Depends on the games. Since the explosion of BF1, more games are making the switch to multiple threads, using upto @8 generally. The older i7's already having 8threads capability are still definitely holding their own, but the older i5's are having a hard time in gta5, sw Battlefront, Witcher 3, pubg, BF1, BF4 etc. CoffeeLake i5's using 6 full cores are working approximately the same as the older hyperthreaded i7's, yet with better IPC, so are currently the king of budget cpus. Obviously the i7-8700k and it's 12 possible threads is killing everything.

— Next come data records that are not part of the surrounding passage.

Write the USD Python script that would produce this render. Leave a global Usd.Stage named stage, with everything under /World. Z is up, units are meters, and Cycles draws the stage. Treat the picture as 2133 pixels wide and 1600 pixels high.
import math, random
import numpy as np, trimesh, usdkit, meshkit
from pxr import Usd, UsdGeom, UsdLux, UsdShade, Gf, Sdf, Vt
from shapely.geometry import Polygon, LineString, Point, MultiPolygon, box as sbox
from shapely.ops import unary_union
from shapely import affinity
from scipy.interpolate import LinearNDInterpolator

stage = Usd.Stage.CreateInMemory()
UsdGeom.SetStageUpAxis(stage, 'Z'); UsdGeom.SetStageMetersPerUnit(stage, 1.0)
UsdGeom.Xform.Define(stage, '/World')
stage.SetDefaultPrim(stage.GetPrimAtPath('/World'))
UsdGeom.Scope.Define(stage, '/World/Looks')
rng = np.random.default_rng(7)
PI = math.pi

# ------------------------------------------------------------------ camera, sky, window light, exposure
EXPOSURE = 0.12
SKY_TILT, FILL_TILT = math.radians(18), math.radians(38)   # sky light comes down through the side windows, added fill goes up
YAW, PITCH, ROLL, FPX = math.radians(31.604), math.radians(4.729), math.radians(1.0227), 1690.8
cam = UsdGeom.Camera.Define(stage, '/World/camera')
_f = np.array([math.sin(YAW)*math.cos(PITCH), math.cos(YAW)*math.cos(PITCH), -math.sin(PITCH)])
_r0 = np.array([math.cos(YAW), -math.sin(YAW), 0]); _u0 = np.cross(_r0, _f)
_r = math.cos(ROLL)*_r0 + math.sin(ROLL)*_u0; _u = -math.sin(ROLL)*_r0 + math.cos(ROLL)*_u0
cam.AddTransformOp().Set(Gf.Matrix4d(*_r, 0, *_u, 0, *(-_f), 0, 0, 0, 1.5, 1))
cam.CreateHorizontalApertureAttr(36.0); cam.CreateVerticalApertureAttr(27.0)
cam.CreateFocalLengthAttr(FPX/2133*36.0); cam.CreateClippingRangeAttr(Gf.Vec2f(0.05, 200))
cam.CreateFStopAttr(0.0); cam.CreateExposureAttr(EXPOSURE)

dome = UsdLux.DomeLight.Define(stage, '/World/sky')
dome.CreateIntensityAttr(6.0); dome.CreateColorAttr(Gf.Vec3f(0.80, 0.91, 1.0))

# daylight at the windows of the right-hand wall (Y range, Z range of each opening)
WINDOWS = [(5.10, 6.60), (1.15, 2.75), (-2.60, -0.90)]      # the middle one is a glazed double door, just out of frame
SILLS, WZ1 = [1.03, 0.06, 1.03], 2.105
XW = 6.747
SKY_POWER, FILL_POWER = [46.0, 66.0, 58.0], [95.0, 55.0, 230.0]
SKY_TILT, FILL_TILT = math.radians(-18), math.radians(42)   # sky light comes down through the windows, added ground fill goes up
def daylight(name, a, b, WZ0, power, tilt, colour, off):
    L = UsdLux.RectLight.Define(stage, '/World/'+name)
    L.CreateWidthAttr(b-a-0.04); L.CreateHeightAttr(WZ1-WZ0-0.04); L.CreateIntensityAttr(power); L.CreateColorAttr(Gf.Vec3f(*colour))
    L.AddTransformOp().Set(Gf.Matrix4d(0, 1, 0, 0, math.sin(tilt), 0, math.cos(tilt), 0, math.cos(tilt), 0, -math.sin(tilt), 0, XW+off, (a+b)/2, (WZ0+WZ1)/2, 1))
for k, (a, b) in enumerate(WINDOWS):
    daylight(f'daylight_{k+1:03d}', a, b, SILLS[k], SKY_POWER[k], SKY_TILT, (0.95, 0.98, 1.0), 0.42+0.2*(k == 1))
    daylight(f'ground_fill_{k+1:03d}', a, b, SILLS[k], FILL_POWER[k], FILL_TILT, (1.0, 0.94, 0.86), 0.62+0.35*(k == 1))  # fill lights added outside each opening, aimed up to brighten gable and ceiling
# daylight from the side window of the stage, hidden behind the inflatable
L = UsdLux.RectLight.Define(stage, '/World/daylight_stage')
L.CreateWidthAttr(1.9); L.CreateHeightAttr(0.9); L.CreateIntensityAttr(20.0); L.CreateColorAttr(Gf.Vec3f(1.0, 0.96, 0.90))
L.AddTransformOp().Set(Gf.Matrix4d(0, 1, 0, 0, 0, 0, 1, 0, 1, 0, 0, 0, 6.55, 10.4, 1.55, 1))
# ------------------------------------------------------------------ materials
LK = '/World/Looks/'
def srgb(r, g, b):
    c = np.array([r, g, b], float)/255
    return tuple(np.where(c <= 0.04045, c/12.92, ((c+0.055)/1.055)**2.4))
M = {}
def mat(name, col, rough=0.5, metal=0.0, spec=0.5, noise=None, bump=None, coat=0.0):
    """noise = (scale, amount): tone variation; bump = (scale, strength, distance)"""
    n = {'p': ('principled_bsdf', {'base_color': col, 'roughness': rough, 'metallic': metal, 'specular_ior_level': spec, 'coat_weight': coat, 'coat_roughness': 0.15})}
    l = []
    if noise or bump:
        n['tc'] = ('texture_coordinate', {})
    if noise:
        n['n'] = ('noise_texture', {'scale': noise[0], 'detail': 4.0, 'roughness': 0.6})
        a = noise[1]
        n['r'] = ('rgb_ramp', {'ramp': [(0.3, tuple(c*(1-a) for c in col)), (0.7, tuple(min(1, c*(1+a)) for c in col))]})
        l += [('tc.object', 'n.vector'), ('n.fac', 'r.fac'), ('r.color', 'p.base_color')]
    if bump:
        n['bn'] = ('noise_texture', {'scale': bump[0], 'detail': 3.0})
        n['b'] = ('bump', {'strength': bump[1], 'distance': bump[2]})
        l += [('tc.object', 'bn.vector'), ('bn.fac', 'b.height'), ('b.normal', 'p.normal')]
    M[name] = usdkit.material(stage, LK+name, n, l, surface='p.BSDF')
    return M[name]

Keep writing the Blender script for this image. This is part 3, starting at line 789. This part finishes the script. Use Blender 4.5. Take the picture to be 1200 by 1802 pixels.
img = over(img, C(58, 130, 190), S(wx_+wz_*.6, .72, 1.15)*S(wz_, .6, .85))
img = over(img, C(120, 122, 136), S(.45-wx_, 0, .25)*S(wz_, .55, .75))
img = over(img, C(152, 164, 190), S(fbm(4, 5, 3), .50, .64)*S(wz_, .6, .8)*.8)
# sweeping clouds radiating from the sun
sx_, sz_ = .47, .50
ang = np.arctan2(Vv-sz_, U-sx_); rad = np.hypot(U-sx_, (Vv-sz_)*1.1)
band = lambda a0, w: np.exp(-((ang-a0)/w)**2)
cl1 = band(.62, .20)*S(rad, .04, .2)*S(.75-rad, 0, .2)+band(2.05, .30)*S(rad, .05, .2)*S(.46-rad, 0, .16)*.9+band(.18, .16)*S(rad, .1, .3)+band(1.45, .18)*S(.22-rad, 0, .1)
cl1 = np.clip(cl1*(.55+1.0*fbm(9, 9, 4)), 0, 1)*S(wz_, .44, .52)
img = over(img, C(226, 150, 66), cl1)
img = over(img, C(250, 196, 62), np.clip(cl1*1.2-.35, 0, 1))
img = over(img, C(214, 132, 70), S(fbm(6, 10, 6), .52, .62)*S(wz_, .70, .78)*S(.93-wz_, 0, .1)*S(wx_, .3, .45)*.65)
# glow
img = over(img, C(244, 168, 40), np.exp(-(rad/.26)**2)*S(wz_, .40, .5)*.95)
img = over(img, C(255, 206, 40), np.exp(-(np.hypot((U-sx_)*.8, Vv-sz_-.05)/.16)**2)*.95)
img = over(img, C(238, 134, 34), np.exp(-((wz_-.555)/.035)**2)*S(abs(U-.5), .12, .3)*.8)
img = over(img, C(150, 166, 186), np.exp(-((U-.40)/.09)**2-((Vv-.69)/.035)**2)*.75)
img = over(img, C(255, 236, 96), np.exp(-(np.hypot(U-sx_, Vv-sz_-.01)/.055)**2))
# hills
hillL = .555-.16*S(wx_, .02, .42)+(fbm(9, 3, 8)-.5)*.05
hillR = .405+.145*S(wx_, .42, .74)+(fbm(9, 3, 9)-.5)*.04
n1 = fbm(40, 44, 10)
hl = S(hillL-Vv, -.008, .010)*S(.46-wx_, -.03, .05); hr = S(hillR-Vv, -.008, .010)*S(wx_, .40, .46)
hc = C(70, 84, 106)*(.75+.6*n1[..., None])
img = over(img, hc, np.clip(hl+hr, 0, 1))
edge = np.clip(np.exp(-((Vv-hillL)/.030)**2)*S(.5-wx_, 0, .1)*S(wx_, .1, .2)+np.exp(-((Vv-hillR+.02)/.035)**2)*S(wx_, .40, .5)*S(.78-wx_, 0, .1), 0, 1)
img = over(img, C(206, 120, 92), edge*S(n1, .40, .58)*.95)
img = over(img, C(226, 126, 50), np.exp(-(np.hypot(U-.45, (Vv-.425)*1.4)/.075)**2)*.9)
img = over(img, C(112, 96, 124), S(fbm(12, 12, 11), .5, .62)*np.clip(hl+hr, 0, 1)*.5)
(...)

There's 2 major areas in pc builds. Performance and aesthetics. Everybody builds a pc according to one or the other, or a mix of both. Some insist on pure fps performance, and will sacrifice a good looking expensive case for a cheapo one, just to get the next model up gpu. Some don't care about fps, as long as the pc looks sexy on their desk. Most will at least try and color coordinate ram, mobo etc. Full custom loops just happen to be the pinnacle of both, the absolute best (if it's at least built right) cooling capability + the sexiest looking builds there is. If you have the wallet for it. There's really no budget solution for full custom loops.
You cannot ever overcool a cpu. Undercool is absolutely possible, the forums are full of high temp complainers. Overcooling just means that no matter what punishment you subject the cpu too, be it stress/torture testing or rendering or any of many other 100% loading programs, you'll never need worry about cpu temp thermal shutdowns. Bonus is slower/quieter fans.
So being as there's not really any such thing as overkill cooling a cpu, a full custom loop on an i5-8600k will remain just 1 thing (again, if done right). Sexy.